31 mai 2007

Regarde les hommes tomber





Ni à Cannes, ni à la télé, ni en bonus d'un DVD... et pourtant, ils tournent : sur YouTube, on trouve des bijoux amateurs d'inceste cinéma-rock, des clips musico-cinéphiliques dignes des tentatives des pros (comme le Modern Love de Bowie par Carax ou le This Time Tomorrow des Kinks par Garrel).

A ma gauche, Le Cuirassé Potemkine d'Eisenstein - son lyrisme muet, son grain twenties - et Rusty James de Coppola, ses jeunes premiers dévorés (Mickey Rourke, Matt Dillon) ou digérés (Nicolas Cage) par Hollywood, sa photo léchée en noir et blanc, son "cinéma filmé" ou l'essentiel était moins de chercher à recréer quelque chose de neuf que de vernir d'une mélancolie nécrophile (la mort du cinéma des années 80) les figures des années 50, de James Dean à Marlon Brando. A droite, Intervention d'Arcade Fire, son beau et gros lyrisme, son ambiance de cathédrale. Emouvant ou ampoulé, selon l'humeur ou l'auditeur.

Au centre, deux clips superbes. Qui oublient l'histoire (pour ça, il faudrait du temps, beaucoup plus) pour se concentrer sur la poésie, tisser des rimes entre images, paroles et sons. Des grandes orgues scandent le rassemblement d'une bande ("You're still a soldier in your mind"), soulèvent des trombes d'eau et chassent les nuages. Un carton "suddenly" déclenche une cavalcade musicale. Win Butler chante "Wanna hear the soldier sing" tandis que les fusils braillent.

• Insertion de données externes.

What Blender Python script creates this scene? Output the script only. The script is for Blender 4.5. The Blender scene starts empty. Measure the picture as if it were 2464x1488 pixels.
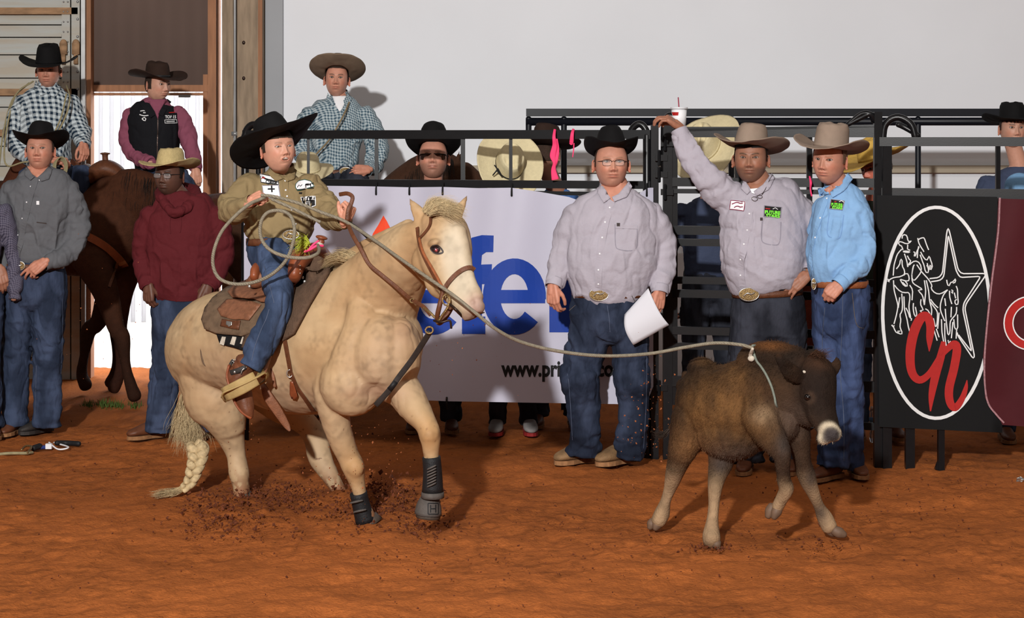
import bpy, bmesh, math, random
import numpy as np
from mathutils import Vector, Matrix, geometry
from mathutils.bvhtree import BVHTree
random.seed(7); RNG = np.random.default_rng(7)
sc = bpy.context.scene
COL = sc.collection
# ---------------------------------------------------------------- camera, world, light, exposure
FOC = 4740.0; CAMH = 1.83; HOR = 330.0; CX = 1232.0
cam_d = bpy.data.cameras.new('camera'); cam = bpy.data.objects.new('camera', cam_d); COL.objects.link(cam)
cam.location = (0, 0, CAMH); cam.rotation_euler = (math.pi/2, 0, 0)
cam_d.sensor_width = 36; cam_d.lens = 36*FOC/2464; cam_d.shift_y = -(744-HOR)/2464
cam_d.clip_end = 300
sc.camera = cam
sc.view_settings.view_transform = 'Standard'; sc.view_settings.look = 'None'
sc.view_settings.exposure = 0.0; sc.view_settings.gamma = 1.0; sc.view_settings.use_curve_mapping = False
w = bpy.data.worlds.new('sky'); sc.world = w; w.use_nodes = True
w.node_tree.nodes['Background'].inputs[0].default_value = (0.93, 0.96, 1, 1)
w.node_tree.nodes['Background'].inputs[1].default_value = 5.5
def area(name, loc, target, size, power, col=(1, 1, 1), spread=None):
    l = bpy.data.lights.new(name, 'AREA'); l.energy = power; l.size = size; l.color = col
    o = bpy.data.objects.new(name, l); COL.objects.link(o); o.location = loc
    o.rotation_euler = (Vector(target)-Vector(loc)).to_track_quat('-Z', 'Y').to_euler()
    if spread: l.spread = math.radians(spread)
    return o
# photographer's strobe on a high stand left of the camera, and overhead fill lights added to soften the shadows
area('strobe_light', (-2.3, -4.5, 5.6), (0, 11, 1.0), 0.35, 1130, (1, .985, .96), 120)
area('fill_light', (-3, 6, 7.4), (-3, 7, 0), 2.5, 110, (1, .95, .88))
area('fill_light', (4, 6, 7.4), (4, 7, 0), 2.5, 110, (1, .95, .88))
area('fill_light', (0, -2, 7.4), (0, 4, 0), 3.5, 170, (1, .93, .85))

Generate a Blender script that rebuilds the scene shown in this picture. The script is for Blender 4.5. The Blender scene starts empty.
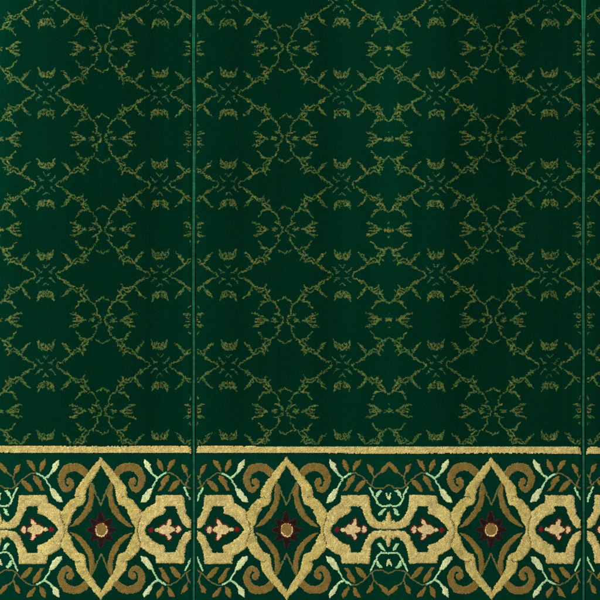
import bpy, math
import numpy as np
from mathutils import Vector

rng = np.random.default_rng(7)
C = bpy.context.scene.collection
S = 0.0031                      # metres per photo pixel: one strip (390 px) is about 1.2 m wide
SEAMS = (-196.0, 194.0, 584.0, 974.0)
AX, HALF = 194.0, 195.0         # the weave is mirrored every 195 px, starting at the seam x = 194
MED = 92.8                      # medallion axis, counted from the seam
CK = 1.25
FK = 0.72                       # pitch of the fine knots
FLD = 91.2                      # lattice axis of the field, counted from the seam
Y0, Y1 = -150.0, 750.0          # the carpet runs on past the picture
VIEW = (-10.0, 610.0)           # fine knots inside this window, coarser ones outside it

def lin(h):
    h = h.lstrip('#')
    c = np.array([int(h[i:i + 2], 16) for i in (0, 2, 4)]) / 255.0
    return np.where(c <= 0.04045, c / 12.92, ((c + 0.055) / 1.055) ** 2.4)

# ------------------------------------------------------------------ materials
def wool(name, rough=0.85, sheen=0.25, tint=(0.55, 0.8, 0.7), spec=0.06):
    m = bpy.data.materials.new(name); m.use_nodes = True
    nt = m.node_tree; b = nt.nodes['Principled BSDF']
    at = nt.nodes.new('ShaderNodeAttribute'); at.attribute_name = 'dye'
    tc = nt.nodes.new('ShaderNodeTexCoord')
    nz = nt.nodes.new('ShaderNodeTexNoise'); nz.inputs['Scale'].default_value = 420.0; nz.inputs['Detail'].default_value = 3.0
    nt.links.new(tc.outputs['Object'], nz.inputs['Vector'])
    mr = nt.nodes.new('ShaderNodeMapRange'); mr.inputs['From Min'].default_value = 0.3; mr.inputs['From Max'].default_value = 0.7
    mr.inputs['To Min'].default_value = 0.86; mr.inputs['To Max'].default_value = 1.14
    nt.links.new(nz.outputs['Fac'], mr.inputs['Value'])
    mx = nt.nodes.new('ShaderNodeVectorMath'); mx.operation = 'SCALE'
    nt.links.new(at.outputs['Color'], mx.inputs[0]); nt.links.new(mr.outputs['Result'], mx.inputs['Scale'])
    nt.links.new(mx.outputs['Vector'], b.inputs['Base Color'])
    b.inputs['Roughness'].default_value = rough
    b.inputs['Specular IOR Level'].default_value = spec
    b.inputs['Sheen Weight'].default_value = sheen
    b.inputs['Sheen Roughness'].default_value = 0.5
    b.inputs['Sheen Tint'].default_value = (*tint, 1)
    return m

M_PILE = wool('green_wool_pile', sheen=0.0, spec=0.0)
M_GOLD = wool('gold_wool_pile', sheen=0.06, tint=(1, .9, .6))
M_YARN = wool('binding_yarn', sheen=0.05)

def plain(name, col, rough=0.9, scale=60.0, lo=0.75, hi=1.2):
    m = bpy.data.materials.new(name); m.use_nodes = True
    nt = m.node_tree; b = nt.nodes['Principled BSDF']
    tc = nt.nodes.new('ShaderNodeTexCoord')
    nz = nt.nodes.new('ShaderNodeTexNoise'); nz.inputs['Scale'].default_value = scale; nz.inputs['Detail'].default_value = 6.0
    nt.links.new(tc.outputs['Object'], nz.inputs['Vector'])
    cr = nt.nodes.new('ShaderNodeValToRGB')
    cr.color_ramp.elements[0].color = (*[c * lo for c in col], 1); cr.color_ramp.elements[1].color = (*[c * hi for c in col], 1)
    cr.color_ramp.elements[0].position = .3; cr.color_ramp.elements[1].position = .7
    nt.links.new(nz.outputs['Fac'], cr.inputs['Fac']); nt.links.new(cr.outputs['Color'], b.inputs['Base Color'])
    b.inputs['Roughness'].default_value = rough
    return m

M_BACK = plain('woven_backing', (0.006, 0.022, 0.014))
M_FLOOR = plain('concrete_floor', (0.30, 0.29, 0.27), 0.8, 9.0)

# ------------------------------------------------------------------ drawing tools (woven pattern as rasters)
def inside(poly, px, py):
    poly = np.asarray(poly, float); n = len(poly)
    r = np.zeros(px.shape, bool)
    for i in range(n):
        x1, y1 = poly[i]; x2, y2 = poly[(i + 1) % n]
        if y1 == y2: continue
        c = ((y1 > py) != (y2 > py)) & (px < (x2 - x1) * (py - y1) / (y2 - y1) + x1)
        r ^= c
    return r

def near(line, px, py):
    best = np.full(px.shape, 1e9)
    for (x1, y1), (x2, y2) in zip(line[:-1], line[1:]):
        dx, dy = x2 - x1, y2 - y1
        t = np.clip(((px - x1) * dx + (py - y1) * dy) / max(dx * dx + dy * dy, 1e-9), 0, 1)
        best = np.minimum(best, np.hypot(px - x1 - t * dx, py - y1 - t * dy))
    return best

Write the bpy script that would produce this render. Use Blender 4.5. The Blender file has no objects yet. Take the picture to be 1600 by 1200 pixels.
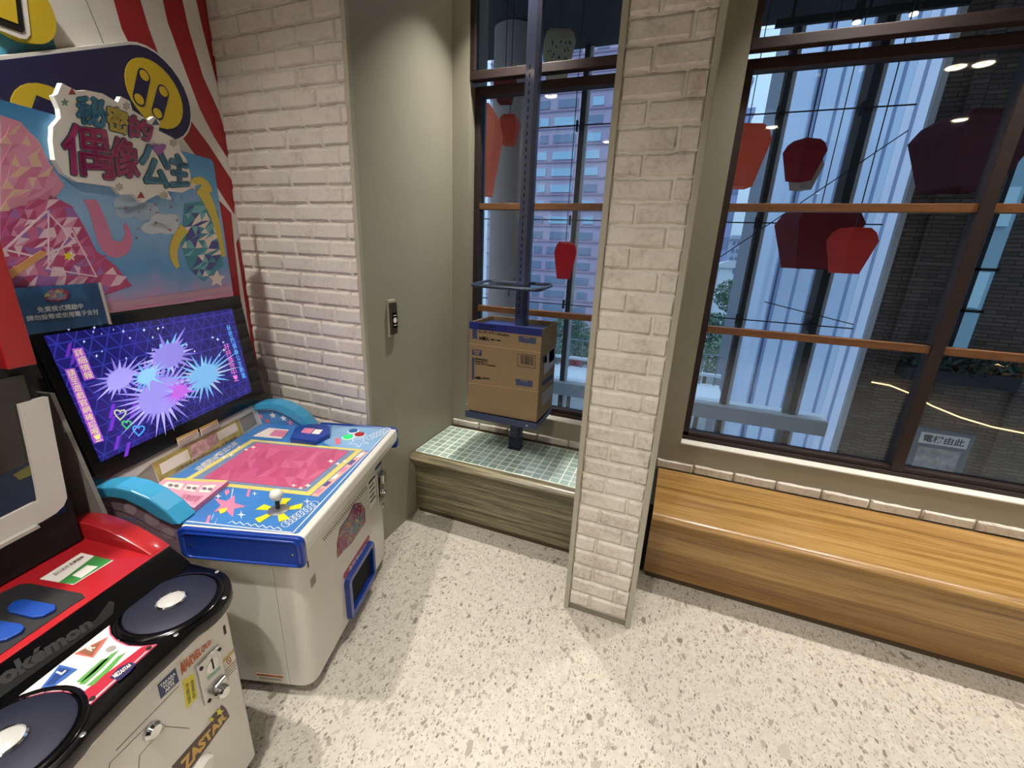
import bpy, bmesh, math, random
from mathutils import Vector, Matrix

sc = bpy.context.scene
COL = sc.collection
random.seed(7)

# ------------------------------------------------------------------ camera
F_PX, CAM = 660.3, Vector((0, 0, 1.5))
_R = Matrix(((0.9301, 0.3651, 0.0414), (0.1450, -0.2612, -0.9543), (-0.3376, 0.8936, -0.2958)))
_f = Vector(_R[2]).normalized()
_r = (Vector(_R[0]) - _f * Vector(_R[0]).dot(_f)).normalized()
_d = _f.cross(_r).normalized()                      # image 'down'
cam_data = bpy.data.cameras.new('camera')
cam_data.sensor_fit = 'HORIZONTAL'
cam_data.sensor_width = 36.0
cam_data.lens = F_PX * 36.0 / 1600.0
cam_data.clip_start, cam_data.clip_end = 0.02, 600
cam = bpy.data.objects.new('camera', cam_data)
cam.matrix_world = Matrix(((_r.x, -_d.x, -_f.x, CAM.x), (_r.y, -_d.y, -_f.y, CAM.y),
                           (_r.z, -_d.z, -_f.z, CAM.z), (0, 0, 0, 1)))
COL.objects.link(cam)
sc.camera = cam

# ------------------------------------------------------------------ world: overcast sky (CIE overcast gradient)
world = bpy.data.worlds.new('overcast_sky')
sc.world = world
world.use_nodes = True
wn, wl = world.node_tree.nodes, world.node_tree.links
wn.clear()
w_out = wn.new('ShaderNodeOutputWorld'); w_bg = wn.new('ShaderNodeBackground')
w_tc = wn.new('ShaderNodeTexCoord'); w_sep = wn.new('ShaderNodeSeparateXYZ')
w_map = wn.new('ShaderNodeMapRange')
w_map.inputs['From Min'].default_value = 0.0; w_map.inputs['From Max'].default_value = 1.0
w_map.inputs['To Min'].default_value = 0.98; w_map.inputs['To Max'].default_value = 2.9
w_bg.inputs['Color'].default_value = (0.49, 0.65, 0.85, 1)
wl.new(w_tc.outputs['Generated'], w_sep.inputs[0]); wl.new(w_sep.outputs['Z'], w_map.inputs['Value'])
wl.new(w_map.outputs[0], w_bg.inputs['Strength']); wl.new(w_bg.outputs[0], w_out.inputs['Surface'])

# ------------------------------------------------------------------ lamps (ceiling downlights) and exposure
CEIL = 3.0
LAMPS = [  # x, y, watts, where
    (-1.45, 0.25, 27, 'above the purple screened game machine'), (-0.45, -0.25, 29, 'right above the photographer'),
    (1.70, 0.10, 12, 'left one of the close pair'), (1.85, 0.12, 12, 'right one of the close pair'),
    (0.70, -1.30, 24, 'behind the photographer on the right'), (-1.20, -1.60, 18, 'behind the photographer on the left'),
    (2.40, -1.40, 14, 'far behind at the right'), (3.30, 0.60, 14, 'near the far right wall'),
    (-0.87, 2.10, 13, 'over the tiled bench'), (0.55, 2.08, 9, 'over the near end of the oak bench'),
    (1.45, 2.08, 9.5, 'over the middle of the oak bench'), (2.40, 2.08, 9, 'over the far end of the oak bench')]
LAMP_COL = (1.0, 0.945, 0.87)
for (lx, ly, lp, lw_) in LAMPS:
    ld = bpy.data.lights.new('downlight_beam', 'AREA')
    ld.shape = 'DISK'; ld.size = 0.07; ld.energy = lp * 0.84; ld.color = LAMP_COL; ld.spread = math.radians(82 if ly > 1.5 else 122)
    lo = bpy.data.objects.new('downlight_beam', ld)
    lo.location = (lx, ly, CEIL - 0.006)
    COL.objects.link(lo)
vs = sc.view_settings
vs.view_transform = 'Standard'; vs.look = 'None'; vs.gamma = 1.0; vs.exposure = 0.0
vs.use_curve_mapping = False
sc.cycles.max_bounces = 7; sc.cycles.diffuse_bounces = 3; sc.cycles.glossy_bounces = 3; sc.cycles.transparent_max_bounces = 10

# ------------------------------------------------------------------ helpers: photo measurement -> place
def ray(x, y):
    return _r * ((x - 800) / F_PX) + _d * ((y - 600) / F_PX) + _f
def ony(x, y, Y):
    d = ray(x, y); return CAM + d * ((Y - CAM.y) / d.y)
def depth_of(p):
    return (Vector(p) - CAM).dot(_f)

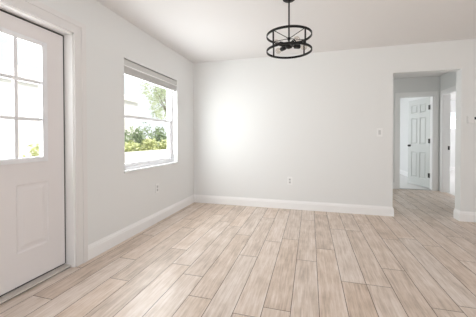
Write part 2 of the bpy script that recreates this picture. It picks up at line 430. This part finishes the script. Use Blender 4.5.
bm = bmesh.new(); box(bm, XL - 0.155, XL + 0.018, W0 + 0.001, W1 - 0.001, WB - 0.001, WB + 0.006); box(bm, XL + 0.0005, XL + 0.018, W0 - 0.012, W1 + 0.012, WB - 0.018, WB + 0.006)
link('trim_5', bm, M['stone'], kind='structure', bevel=0.003)

# raised blind
bl = empty('window_blind', (XL - 0.03, (W0 + W1) / 2, WT), label='grey horizontal blind raised into a stack at the top of the window', cat='blind')
bm = bmesh.new(); box(bm, -0.045, 0.012, -hw + .008, hw - .008, -0.052, -0.006); link('headrail', bm, M['valance'], bl, bevel=0.003)
bm = bmesh.new(); box(bm, 0.0125, 0.024, -hw + .003, hw - .003, -0.076, -0.014); link('valance', bm, M['valance'], bl, bevel=0.002)
bm = bmesh.new(); box(bm, 0.0125, 0.031, -hw + .003, hw - .003, -0.088, -0.0765); link('valance_lip', bm, M['lip'], bl, bevel=0.002)
bm = bmesh.new(); random.seed(3)
for i in range(14):
    z = -0.088 - i * 0.0047; box(bm, -0.036 + random.uniform(-.002, .002), 0.016 + random.uniform(-.002, .002), -hw + .010, hw - .010, z - 0.0028, z)
link('slat_stack', bm, M['blind'], bl)
bm = bmesh.new(); box(bm, -0.036, 0.016, -hw + .010, hw - .010, -0.170, -0.155); link('bottom_rail', bm, M['blind'], bl, bevel=0.003)

# ------------------------------------------------------------------ bedroom door (six-panel, standing open)
W_, T_, HD = 0.685, 0.035, 2.0
d2 = empty('door_2', (2.521, YH + 0.128, 0.0), R(180 - 72.5), kind='structure'); d2['label'] = 'white six-panel door standing open at the end of the hall'
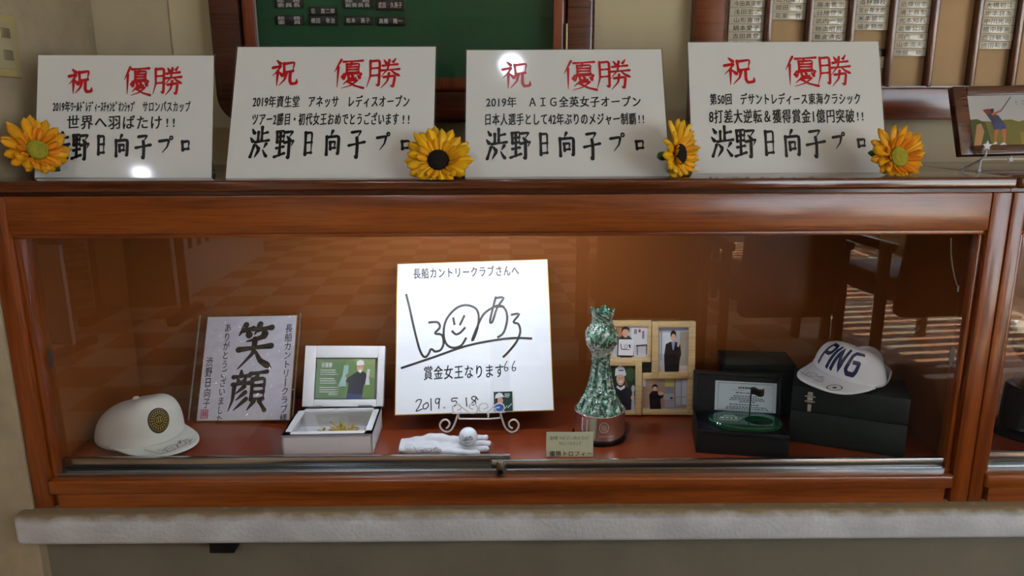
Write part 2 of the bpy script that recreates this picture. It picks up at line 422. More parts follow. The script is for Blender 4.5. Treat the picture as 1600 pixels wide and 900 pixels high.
ma_ = nt_.nodes.new('ShaderNodeMath'); ma_.operation = 'MULTIPLY_ADD'; ma_.inputs[1].default_value = .022; nt_.links.new(nz_.outputs['Fac'], ma_.inputs[0]); nt_.links.new(sx_.outputs['Z'], ma_.inputs[2])
mr_ = nt_.nodes.new('ShaderNodeMapRange'); mr_.inputs['From Min'].default_value = .405; mr_.inputs['From Max'].default_value = .421; nt_.links.new(ma_.outputs[0], mr_.inputs['Value'])
mx_ = nt_.nodes.new('ShaderNodeMix'); mx_.data_type = 'RGBA'; src_ = b_.inputs['Base Color'].links[0].from_socket
nt_.links.new(mr_.outputs[0], mx_.inputs['Factor']); nt_.links.new(src_, mx_.inputs['A']); mx_.inputs['B'].default_value = lin('#8e7f62'); nt_.links.new(mx_.outputs['Result'], b_.inputs['Base Color'])
M_low = mat('grey_wall_paint', '#7e7a6b', .8, noise=.1, nscale=5, bump=.3, bscale=70)
M_glass = glass_sheet('pane_glass')
M_paper = mat('laminated_white_paper', '#e8ebe7', .07, spec=.5)
M_card = mat('white_card', '#eef0f2', .5)
M_black = mat('black_ink', '#0d0d0e', .35)
M_red = mat('red_ink', '#b80a14', .3)
M_white = mat('white_satin', '#e9e9ea', .35)
M_ceil = mat('ceiling_white', '#e6e2d8', .9)

# ================================================================ the setting
XL, YW = -1.045, 1.98      # left pier face, wall behind the worktop
def slab(name, args, m, **k):
    b = MB(); b.box(*args, **k); return struct(b.build(name, m))
# checked floor
mf = bpy.data.materials.new('checked_carpet'); mf.use_nodes = True; nt = mf.node_tree; bb = nt.nodes['Principled BSDF']
tc = nt.nodes.new('ShaderNodeTexCoord'); mp = nt.nodes.new('ShaderNodeMapping'); ck = nt.nodes.new('ShaderNodeTexChecker')
mp.inputs['Location'].default_value = (.1, .07, .5); mp.inputs['Rotation'].default_value = (0, 0, .04)
nt.links.new(tc.outputs['Object'], mp.inputs['Vector']); nt.links.new(mp.outputs['Vector'], ck.inputs['Vector'])
ck.inputs['Scale'].default_value = 1/.305; ck.inputs['Color1'].default_value = lin('#ead0ac'); ck.inputs['Color2'].default_value = lin('#b98258')
nt.links.new(ck.outputs['Color'], bb.inputs['Base Color']); bb.inputs['Roughness'].default_value = .6
slab('floor', (-5, 4.2, -7, 2.1, -.1, 0), mf)
slab('ceiling', (-5, 4.2, -7, 2.1, 2.6, 2.7), M_ceil)
slab('wall_back', (-5, 4.2, -7.1, -7, 0, 2.6), M_plaster)
slab('wall_side_left', (-5.1, -5, -7, 2.1, 0, 2.6), M_plaster)
slab('wall_front', (-1.6, 4.2, YW, 2.1, 0, 2.6), M_plaster)
slab('wall_left', (-5, XL, 1.475, YW, 0, 2.6), M_plaster2, bev=.004)
slab('wall_lower', (XL, 4.2, 1.5, YW, 0, .337), M_low)
# right wall with a window opening
b = MB(); b.box(3.6, 3.75, -7, -5.2, 0, 2.6); b.box(3.6, 3.75, -.5, 2.1, 0, 2.6); b.box(3.6, 3.75, -5.2, -.5, 0, .3); b.box(3.6, 3.75, -5.2, -.5, 2.3, 2.6)
struct(b.build('wall_right', M_plaster))
b = MB()
for y in (-5.2, -3.65, -2.08, -.54): b.box(3.62, 3.68, y, y+.04, .3, 2.3)
b.box(3.62, 3.68, -5.2, -.5, .3, .35); b.box(3.62, 3.68, -5.2, -.5, 2.25, 2.3)
struct(b.build('window_1', M_alu))
slab('ground_outside', (3.75, 12, -12, 6, -.1, -.02), mat('pale_paving', '#b9b2a4', .9))
# worktop-height ledge of painted concrete
b = MB(); b.box(-1.076, 3.6, 1.447, 1.56, .338, .412, bev=.012, seg=3); lg = struct(b.build('trim_1', M_conc))
# thin raised wall section in a paler tone, from left of the notice case
a0 = at(265, 40, YW-.012).x
b = MB(); b.box(a0, .6, YW-.006, YW+.01, 1.0, 2.6); struct(b.build('trim_2', mat('pale_wall_section', '#cfc39f', .85, noise=.05, nscale=5)))
# ceiling lamps
def ceiling_light(x, y, r, label, k=1.0):
    t = thing('ceiling_light', label, 'ceiling light', (x, y, 2.6))
    b = MB(); b.lathe([(r+.02, 0), (r+.022, -.006), (r+.004, -.012), (r, -.004)], 32, cap0=False, cap1=False); b.build('rim', M_white, t)
    b = MB(); b.lathe([(.001, -.005), (r, -.005)], 32, cap0=False, cap1=False)
    b.build('diffuser', mat('lamp_glow_%d' % int(k*100), '#e6efff', .5, emit=LAMP*k), t); return t
ceiling_light(.012, .96, .045, 'round ceiling downlight right in front of the display cabinet', 1.4)
ceiling_light(-2.3, -1.27, .036, 'round ceiling downlight towards the grey lockers', 7)
ceiling_light(1.9, -.6, .07, 'round ceiling downlight above the brown armchairs', .7)
ceiling_light(-.9, -3.4, .12, 'unseen ceiling lamp added deep in the hall to brighten its reflection', 2.4)  # unseen lamp, added so the mirrored hall floor comes out brighter
ceiling_light(-1.0, -1.3, .10, 'unseen ceiling lamp added over the carpet to brighten its reflection', 2.4)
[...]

Les images riment avec la musique, donc, mais elles riment aussi entre elles et avec la musique. Il suffit de regarder les deux clips en même temps, ou avec un décalage de dix, vingt, trente, soixante secondes. En plus de se créer une installation arty, une cacophonie dérangeante et obsédante, on se rend alors compte que cette caméra, ce stylo, cette voix cherchent à capter la même chose : le regard brillant et inquiet ("I can taste the fear") de ces gens qui se battent presque à regret ("Don't wanna fight, don't wanna die"). Et cette seconde qui s'écoule très lentement, à Tulsa ou sur l'escalier d'Odessa, pendant qu'ils titubent ou piétinent, comme ivres, juste avant de s'écrouler.